STORED ROWS:
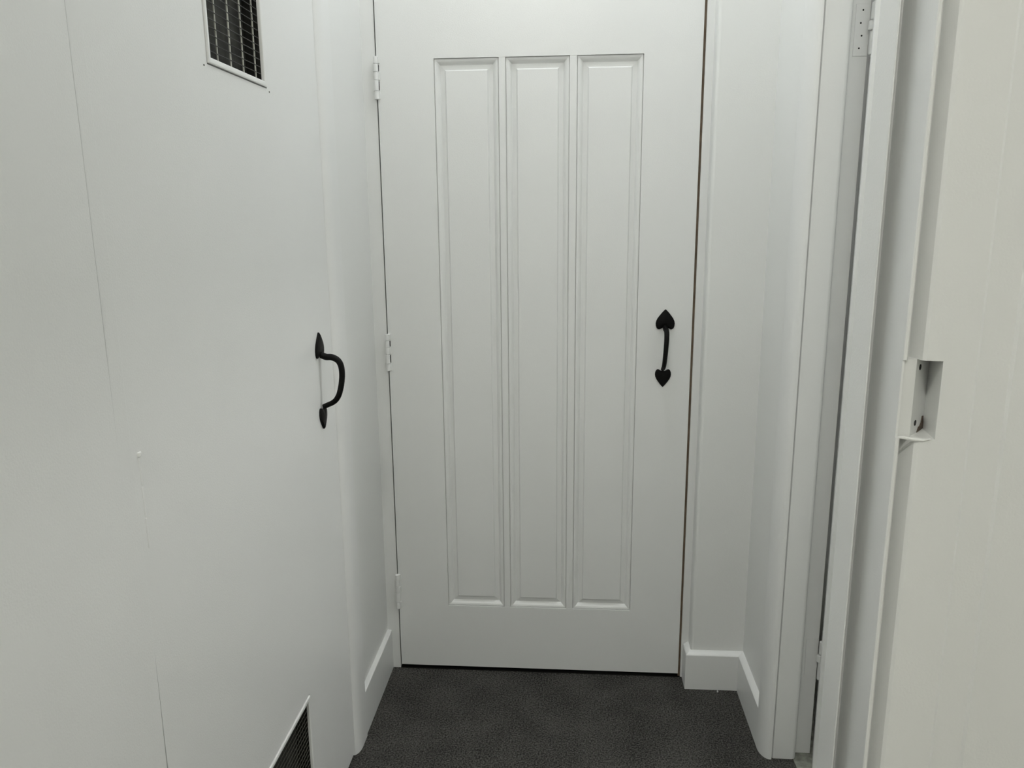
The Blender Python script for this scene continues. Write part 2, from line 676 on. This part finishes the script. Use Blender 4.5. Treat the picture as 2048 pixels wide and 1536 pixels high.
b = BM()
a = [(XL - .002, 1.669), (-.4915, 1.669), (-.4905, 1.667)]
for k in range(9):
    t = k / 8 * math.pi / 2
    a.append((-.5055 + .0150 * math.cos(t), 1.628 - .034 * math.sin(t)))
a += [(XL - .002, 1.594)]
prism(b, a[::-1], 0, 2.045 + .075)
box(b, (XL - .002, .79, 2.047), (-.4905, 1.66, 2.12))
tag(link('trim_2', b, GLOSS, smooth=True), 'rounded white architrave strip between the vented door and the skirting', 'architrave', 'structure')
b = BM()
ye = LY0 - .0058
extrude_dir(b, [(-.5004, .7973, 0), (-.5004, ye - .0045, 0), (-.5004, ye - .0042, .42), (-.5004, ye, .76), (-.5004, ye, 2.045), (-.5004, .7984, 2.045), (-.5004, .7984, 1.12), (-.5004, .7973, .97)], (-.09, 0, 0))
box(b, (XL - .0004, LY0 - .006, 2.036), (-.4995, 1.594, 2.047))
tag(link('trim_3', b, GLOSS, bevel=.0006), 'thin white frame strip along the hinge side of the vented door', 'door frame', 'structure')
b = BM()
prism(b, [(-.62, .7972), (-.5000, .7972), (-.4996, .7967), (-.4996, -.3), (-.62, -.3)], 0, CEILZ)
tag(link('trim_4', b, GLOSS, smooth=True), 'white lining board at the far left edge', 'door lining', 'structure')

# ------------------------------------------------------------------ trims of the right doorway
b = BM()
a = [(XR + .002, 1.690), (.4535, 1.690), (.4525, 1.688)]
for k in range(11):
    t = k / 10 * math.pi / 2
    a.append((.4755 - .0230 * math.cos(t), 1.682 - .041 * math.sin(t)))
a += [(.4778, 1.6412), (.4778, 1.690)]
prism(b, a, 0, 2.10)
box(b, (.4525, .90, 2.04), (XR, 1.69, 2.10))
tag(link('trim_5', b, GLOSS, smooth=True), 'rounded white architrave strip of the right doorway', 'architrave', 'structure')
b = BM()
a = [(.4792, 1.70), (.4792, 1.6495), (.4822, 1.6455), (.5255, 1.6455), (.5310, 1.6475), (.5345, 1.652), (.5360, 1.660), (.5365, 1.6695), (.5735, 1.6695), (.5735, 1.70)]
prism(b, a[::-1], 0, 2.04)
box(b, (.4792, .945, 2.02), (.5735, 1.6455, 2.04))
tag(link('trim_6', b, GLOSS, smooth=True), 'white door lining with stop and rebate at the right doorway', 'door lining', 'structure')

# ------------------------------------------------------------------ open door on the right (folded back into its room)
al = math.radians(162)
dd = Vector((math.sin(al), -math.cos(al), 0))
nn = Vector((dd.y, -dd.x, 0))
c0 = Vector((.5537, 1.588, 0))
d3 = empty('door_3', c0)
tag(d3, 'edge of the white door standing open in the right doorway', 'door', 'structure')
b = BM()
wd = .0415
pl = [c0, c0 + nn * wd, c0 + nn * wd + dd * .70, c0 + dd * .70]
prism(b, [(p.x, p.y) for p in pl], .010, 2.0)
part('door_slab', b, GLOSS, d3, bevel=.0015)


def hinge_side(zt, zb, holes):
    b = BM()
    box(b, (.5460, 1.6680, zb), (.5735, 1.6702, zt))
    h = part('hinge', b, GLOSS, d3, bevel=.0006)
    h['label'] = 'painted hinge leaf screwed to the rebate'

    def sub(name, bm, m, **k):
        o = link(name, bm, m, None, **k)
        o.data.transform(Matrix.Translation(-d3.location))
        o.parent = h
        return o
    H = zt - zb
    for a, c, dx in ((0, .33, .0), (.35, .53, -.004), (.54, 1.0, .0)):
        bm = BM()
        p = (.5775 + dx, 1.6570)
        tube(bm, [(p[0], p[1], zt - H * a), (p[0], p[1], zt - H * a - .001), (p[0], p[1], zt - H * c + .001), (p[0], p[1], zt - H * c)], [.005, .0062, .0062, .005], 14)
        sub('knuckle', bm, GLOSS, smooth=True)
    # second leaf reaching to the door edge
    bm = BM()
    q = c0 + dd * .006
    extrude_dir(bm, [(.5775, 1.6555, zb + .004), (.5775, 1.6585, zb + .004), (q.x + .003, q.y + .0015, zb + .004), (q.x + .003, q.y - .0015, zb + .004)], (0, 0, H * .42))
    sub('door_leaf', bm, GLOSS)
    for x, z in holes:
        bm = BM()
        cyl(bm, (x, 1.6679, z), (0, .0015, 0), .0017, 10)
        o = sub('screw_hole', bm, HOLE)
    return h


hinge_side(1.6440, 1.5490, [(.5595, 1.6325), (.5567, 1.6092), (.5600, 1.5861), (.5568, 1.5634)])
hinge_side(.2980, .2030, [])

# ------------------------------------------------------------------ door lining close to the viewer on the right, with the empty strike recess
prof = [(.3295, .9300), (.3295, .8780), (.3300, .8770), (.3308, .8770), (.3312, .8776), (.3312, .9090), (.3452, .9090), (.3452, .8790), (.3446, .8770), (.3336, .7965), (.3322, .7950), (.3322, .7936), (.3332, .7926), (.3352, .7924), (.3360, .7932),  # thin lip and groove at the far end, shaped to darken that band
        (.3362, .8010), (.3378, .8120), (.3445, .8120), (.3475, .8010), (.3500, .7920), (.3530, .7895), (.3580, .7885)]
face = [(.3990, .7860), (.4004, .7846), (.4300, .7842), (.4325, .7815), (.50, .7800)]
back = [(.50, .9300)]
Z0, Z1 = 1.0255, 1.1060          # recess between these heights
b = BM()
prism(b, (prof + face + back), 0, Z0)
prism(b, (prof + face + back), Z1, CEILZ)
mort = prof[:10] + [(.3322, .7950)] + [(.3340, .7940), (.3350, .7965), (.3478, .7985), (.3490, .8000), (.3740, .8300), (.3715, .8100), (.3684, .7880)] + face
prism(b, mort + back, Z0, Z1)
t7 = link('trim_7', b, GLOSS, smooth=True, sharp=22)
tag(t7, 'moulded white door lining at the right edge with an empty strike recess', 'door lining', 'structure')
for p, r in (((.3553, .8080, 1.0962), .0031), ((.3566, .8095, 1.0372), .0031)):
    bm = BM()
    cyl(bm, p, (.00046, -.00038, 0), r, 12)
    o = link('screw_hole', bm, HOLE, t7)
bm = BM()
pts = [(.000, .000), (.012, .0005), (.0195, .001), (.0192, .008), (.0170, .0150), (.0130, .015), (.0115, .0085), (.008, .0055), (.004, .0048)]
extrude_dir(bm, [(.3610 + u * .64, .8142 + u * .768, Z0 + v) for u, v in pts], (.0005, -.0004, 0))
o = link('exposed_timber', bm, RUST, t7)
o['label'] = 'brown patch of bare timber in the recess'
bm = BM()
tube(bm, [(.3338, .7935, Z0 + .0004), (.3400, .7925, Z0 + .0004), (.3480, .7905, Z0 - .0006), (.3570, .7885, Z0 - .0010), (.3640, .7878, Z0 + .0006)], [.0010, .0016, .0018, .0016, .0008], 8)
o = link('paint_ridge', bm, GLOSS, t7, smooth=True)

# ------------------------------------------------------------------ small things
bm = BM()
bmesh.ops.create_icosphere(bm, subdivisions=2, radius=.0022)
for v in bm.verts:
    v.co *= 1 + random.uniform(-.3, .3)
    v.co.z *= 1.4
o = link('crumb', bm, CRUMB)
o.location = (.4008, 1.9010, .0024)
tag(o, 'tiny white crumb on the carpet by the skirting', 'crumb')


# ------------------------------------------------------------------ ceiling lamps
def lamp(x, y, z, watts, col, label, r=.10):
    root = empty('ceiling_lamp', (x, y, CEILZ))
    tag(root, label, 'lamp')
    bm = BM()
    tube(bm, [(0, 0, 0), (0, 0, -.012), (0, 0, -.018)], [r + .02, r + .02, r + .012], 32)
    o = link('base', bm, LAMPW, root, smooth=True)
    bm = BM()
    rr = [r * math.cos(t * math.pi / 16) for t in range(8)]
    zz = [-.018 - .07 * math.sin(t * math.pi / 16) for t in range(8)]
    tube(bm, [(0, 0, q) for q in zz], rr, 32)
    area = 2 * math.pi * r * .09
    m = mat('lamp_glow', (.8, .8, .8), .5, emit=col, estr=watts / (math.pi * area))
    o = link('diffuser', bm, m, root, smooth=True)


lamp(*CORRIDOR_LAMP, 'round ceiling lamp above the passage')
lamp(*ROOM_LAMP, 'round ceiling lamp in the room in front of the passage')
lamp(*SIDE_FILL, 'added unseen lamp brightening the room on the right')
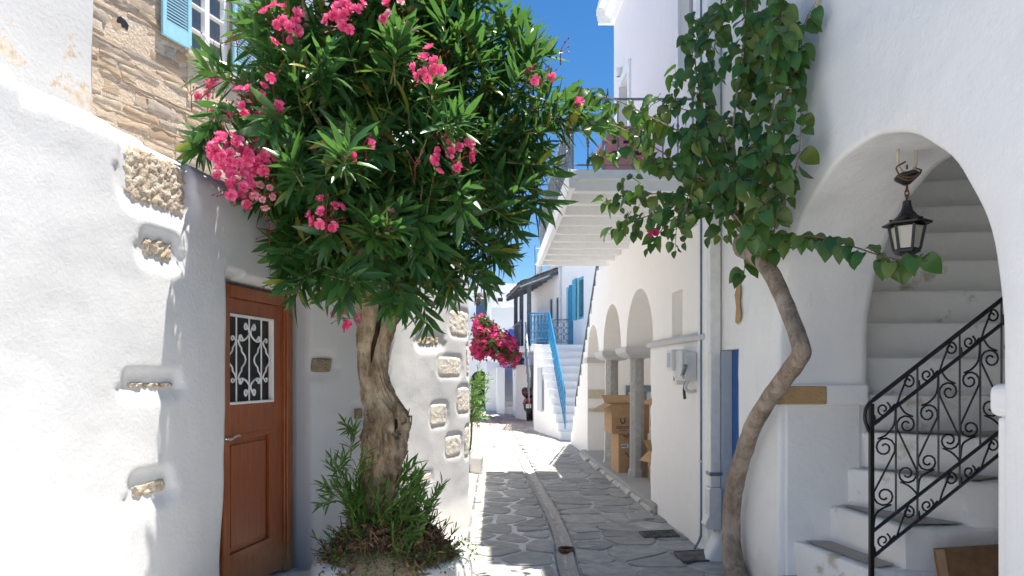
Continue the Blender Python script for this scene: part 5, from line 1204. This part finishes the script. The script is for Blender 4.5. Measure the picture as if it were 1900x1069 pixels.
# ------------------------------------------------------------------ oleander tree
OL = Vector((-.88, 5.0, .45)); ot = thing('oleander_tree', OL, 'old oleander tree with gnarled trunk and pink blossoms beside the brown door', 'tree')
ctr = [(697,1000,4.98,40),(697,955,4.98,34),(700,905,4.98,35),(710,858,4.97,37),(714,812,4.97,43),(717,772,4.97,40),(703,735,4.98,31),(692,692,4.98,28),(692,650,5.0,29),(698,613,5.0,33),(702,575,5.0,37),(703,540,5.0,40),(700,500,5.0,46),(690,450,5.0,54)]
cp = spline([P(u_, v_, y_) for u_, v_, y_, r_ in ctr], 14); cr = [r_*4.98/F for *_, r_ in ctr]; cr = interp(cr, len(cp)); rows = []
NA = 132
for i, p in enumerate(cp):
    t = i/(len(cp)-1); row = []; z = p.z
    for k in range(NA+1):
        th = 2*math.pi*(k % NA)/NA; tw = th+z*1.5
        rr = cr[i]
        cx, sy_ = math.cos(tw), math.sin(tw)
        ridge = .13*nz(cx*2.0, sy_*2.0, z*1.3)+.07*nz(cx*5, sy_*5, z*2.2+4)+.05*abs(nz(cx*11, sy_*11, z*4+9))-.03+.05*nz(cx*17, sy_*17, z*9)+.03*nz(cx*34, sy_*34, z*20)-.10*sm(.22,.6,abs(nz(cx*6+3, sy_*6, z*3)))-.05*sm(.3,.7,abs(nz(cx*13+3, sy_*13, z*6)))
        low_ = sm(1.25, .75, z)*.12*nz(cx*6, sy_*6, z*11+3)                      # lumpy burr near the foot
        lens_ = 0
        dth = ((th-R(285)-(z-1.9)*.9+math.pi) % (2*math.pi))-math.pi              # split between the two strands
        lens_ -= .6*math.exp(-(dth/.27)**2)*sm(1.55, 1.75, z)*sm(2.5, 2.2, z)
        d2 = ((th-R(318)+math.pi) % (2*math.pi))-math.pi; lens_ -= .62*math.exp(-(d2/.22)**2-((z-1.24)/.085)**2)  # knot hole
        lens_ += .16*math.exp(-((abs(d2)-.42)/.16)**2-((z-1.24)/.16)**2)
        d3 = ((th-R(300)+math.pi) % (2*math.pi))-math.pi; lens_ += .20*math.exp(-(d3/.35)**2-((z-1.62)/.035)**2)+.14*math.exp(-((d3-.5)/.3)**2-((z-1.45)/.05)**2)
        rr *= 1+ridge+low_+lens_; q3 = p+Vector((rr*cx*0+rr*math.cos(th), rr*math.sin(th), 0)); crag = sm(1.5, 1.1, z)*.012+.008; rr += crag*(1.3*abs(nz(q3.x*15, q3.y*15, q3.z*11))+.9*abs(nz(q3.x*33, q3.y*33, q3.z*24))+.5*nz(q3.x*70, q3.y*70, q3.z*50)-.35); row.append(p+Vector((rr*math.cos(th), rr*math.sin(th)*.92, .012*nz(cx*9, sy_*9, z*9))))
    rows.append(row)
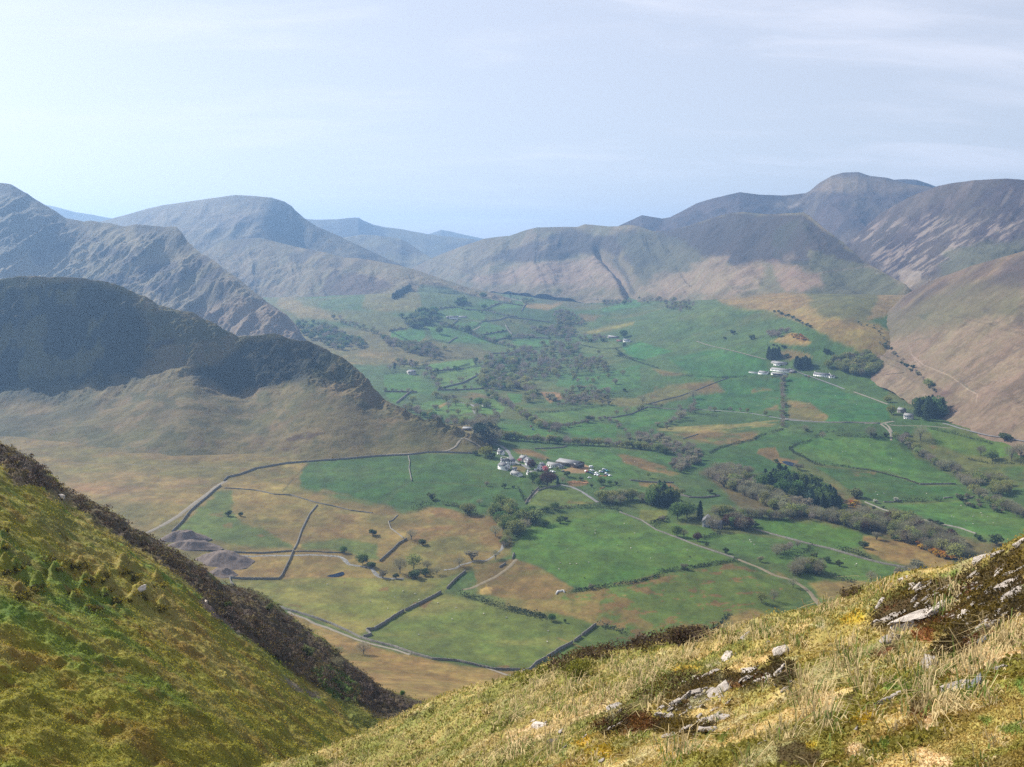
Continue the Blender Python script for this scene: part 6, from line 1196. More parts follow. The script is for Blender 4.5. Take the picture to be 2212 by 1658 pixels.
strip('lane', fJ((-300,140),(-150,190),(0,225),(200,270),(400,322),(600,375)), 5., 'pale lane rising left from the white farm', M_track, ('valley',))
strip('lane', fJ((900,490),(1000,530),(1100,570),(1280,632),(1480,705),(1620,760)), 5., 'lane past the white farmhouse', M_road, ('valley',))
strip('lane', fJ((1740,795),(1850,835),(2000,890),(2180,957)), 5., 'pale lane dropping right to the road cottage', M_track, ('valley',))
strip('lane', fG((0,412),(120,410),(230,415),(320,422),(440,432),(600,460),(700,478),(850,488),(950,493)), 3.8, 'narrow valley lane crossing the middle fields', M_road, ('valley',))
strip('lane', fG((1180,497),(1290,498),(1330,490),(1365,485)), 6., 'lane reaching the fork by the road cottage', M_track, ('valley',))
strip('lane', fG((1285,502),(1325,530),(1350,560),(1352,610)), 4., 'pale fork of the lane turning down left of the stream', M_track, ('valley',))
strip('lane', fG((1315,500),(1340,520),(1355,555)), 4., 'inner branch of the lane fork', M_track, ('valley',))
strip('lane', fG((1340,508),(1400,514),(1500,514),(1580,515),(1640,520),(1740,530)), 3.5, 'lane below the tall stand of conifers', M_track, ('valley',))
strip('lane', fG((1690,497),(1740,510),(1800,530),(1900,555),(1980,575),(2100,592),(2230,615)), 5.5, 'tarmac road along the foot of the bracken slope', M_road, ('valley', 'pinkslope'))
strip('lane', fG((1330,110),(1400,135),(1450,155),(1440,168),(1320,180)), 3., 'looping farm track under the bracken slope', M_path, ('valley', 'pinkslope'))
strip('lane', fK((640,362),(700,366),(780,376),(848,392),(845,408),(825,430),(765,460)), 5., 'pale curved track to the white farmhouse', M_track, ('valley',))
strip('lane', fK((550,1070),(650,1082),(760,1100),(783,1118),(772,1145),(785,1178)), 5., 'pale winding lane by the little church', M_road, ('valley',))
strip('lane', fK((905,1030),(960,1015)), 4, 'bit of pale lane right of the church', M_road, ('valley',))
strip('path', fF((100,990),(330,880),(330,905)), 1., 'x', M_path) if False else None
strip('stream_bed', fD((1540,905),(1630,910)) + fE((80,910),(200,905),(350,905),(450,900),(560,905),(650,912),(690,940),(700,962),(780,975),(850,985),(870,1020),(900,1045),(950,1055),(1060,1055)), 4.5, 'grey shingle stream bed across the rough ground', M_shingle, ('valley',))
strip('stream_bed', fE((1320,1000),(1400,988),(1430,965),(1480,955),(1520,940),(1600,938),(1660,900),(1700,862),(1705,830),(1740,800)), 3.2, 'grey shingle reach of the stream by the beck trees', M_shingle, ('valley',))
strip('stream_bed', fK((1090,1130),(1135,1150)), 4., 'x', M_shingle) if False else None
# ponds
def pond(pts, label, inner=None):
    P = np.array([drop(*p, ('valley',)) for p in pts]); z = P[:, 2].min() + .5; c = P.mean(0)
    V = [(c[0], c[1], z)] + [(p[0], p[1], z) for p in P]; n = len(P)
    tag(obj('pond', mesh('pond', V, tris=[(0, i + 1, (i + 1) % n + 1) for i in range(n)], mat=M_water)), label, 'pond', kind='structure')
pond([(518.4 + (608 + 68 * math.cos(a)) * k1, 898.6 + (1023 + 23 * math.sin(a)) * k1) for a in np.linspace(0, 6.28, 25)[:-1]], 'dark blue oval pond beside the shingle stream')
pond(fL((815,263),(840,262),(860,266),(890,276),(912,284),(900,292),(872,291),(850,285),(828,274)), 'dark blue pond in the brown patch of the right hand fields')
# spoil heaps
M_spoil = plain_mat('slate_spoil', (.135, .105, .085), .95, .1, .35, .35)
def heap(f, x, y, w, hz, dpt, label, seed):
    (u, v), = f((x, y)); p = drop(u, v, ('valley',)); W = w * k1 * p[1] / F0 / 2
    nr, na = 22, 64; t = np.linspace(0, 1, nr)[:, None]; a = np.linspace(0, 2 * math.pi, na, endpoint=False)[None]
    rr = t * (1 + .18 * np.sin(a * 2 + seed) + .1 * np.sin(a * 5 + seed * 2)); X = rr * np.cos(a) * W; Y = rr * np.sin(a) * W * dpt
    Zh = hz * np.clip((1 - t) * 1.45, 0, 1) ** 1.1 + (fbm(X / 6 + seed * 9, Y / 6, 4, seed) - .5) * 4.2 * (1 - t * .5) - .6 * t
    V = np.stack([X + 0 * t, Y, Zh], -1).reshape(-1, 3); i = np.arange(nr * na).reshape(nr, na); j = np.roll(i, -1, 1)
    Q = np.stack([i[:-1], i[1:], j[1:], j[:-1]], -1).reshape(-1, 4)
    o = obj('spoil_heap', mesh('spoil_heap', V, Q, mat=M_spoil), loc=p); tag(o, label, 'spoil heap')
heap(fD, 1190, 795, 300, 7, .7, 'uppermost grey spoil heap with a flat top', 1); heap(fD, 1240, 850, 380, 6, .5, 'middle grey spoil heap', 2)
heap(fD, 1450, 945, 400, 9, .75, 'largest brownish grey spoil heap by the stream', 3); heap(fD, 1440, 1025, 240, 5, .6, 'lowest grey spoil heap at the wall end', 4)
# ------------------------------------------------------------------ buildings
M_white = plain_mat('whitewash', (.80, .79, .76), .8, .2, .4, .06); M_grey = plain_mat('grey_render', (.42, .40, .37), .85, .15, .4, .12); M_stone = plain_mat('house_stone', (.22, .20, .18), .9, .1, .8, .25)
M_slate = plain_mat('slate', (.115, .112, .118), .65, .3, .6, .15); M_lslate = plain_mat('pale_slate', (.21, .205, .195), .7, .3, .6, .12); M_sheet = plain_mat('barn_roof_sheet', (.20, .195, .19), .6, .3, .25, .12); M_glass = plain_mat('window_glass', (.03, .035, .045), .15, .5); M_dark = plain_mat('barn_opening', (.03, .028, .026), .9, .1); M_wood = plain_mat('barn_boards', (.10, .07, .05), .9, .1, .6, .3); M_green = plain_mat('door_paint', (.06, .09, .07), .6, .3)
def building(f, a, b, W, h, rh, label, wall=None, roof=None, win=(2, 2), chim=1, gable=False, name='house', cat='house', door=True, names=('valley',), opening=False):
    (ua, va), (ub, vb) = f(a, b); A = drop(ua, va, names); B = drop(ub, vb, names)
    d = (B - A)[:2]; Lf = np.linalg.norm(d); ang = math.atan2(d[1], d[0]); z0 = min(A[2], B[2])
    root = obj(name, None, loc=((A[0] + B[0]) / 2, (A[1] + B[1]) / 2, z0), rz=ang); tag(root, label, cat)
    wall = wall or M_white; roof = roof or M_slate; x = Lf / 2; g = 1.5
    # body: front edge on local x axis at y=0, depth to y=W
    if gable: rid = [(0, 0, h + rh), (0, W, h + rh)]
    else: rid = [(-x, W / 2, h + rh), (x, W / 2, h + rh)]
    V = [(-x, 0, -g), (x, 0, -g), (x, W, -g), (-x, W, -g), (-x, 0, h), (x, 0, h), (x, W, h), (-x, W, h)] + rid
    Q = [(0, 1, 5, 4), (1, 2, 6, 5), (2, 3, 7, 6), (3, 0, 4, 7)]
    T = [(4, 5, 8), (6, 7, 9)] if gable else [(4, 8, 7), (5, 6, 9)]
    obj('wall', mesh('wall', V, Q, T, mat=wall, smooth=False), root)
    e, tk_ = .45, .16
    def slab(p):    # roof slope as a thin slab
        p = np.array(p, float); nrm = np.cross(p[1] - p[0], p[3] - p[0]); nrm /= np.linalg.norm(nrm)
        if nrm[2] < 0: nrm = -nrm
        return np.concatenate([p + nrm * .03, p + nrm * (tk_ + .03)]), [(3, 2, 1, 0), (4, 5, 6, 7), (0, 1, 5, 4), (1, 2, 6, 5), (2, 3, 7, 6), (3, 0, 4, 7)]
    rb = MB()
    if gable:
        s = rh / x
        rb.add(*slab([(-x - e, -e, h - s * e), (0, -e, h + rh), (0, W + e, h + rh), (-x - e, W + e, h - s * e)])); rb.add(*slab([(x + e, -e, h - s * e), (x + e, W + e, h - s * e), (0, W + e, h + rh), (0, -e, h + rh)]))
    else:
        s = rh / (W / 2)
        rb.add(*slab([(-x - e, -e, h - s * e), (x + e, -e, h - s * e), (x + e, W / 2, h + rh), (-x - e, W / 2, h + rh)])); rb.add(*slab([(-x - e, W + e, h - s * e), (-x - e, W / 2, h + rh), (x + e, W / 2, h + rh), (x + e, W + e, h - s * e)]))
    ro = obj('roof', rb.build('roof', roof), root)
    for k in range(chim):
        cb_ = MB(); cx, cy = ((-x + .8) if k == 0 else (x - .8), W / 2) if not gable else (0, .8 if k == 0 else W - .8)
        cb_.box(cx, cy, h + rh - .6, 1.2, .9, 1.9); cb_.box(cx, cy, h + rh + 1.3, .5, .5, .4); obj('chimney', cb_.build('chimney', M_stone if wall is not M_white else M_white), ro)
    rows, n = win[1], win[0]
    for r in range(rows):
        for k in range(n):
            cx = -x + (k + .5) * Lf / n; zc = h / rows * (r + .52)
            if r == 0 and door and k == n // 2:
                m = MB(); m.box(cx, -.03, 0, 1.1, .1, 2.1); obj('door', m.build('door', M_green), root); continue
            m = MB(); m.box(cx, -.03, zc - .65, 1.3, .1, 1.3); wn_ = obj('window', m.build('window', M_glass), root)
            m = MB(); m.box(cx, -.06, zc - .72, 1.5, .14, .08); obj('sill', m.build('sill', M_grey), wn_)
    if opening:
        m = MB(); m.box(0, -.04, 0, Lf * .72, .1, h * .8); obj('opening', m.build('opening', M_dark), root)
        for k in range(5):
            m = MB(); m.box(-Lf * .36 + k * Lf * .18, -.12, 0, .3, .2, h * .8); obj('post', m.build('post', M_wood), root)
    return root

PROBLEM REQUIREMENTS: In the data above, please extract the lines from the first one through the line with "tag(link('trim_4', b, GLOSS, smooth=True), 'white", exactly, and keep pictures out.

CORRECT OUTPUT:
The Blender Python script for this scene continues. Write part 2, from line 676 on. This part finishes the script. Use Blender 4.5. Treat the picture as 2048 pixels wide and 1536 pixels high.
b = BM()
a = [(XL - .002, 1.669), (-.4915, 1.669), (-.4905, 1.667)]
for k in range(9):
    t = k / 8 * math.pi / 2
    a.append((-.5055 + .0150 * math.cos(t), 1.628 - .034 * math.sin(t)))
a += [(XL - .002, 1.594)]
prism(b, a[::-1], 0, 2.045 + .075)
box(b, (XL - .002, .79, 2.047), (-.4905, 1.66, 2.12))
tag(link('trim_2', b, GLOSS, smooth=True), 'rounded white architrave strip between the vented door and the skirting', 'architrave', 'structure')
b = BM()
ye = LY0 - .0058
extrude_dir(b, [(-.5004, .7973, 0), (-.5004, ye - .0045, 0), (-.5004, ye - .0042, .42), (-.5004, ye, .76), (-.5004, ye, 2.045), (-.5004, .7984, 2.045), (-.5004, .7984, 1.12), (-.5004, .7973, .97)], (-.09, 0, 0))
box(b, (XL - .0004, LY0 - .006, 2.036), (-.4995, 1.594, 2.047))
tag(link('trim_3', b, GLOSS, bevel=.0006), 'thin white frame strip along the hinge side of the vented door', 'door frame', 'structure')
b = BM()
prism(b, [(-.62, .7972), (-.5000, .7972), (-.4996, .7967), (-.4996, -.3), (-.62, -.3)], 0, CEILZ)
tag(link('trim_4', b, GLOSS, smooth=True), 'white lining board at the far left edge', 'door lining', 'structure')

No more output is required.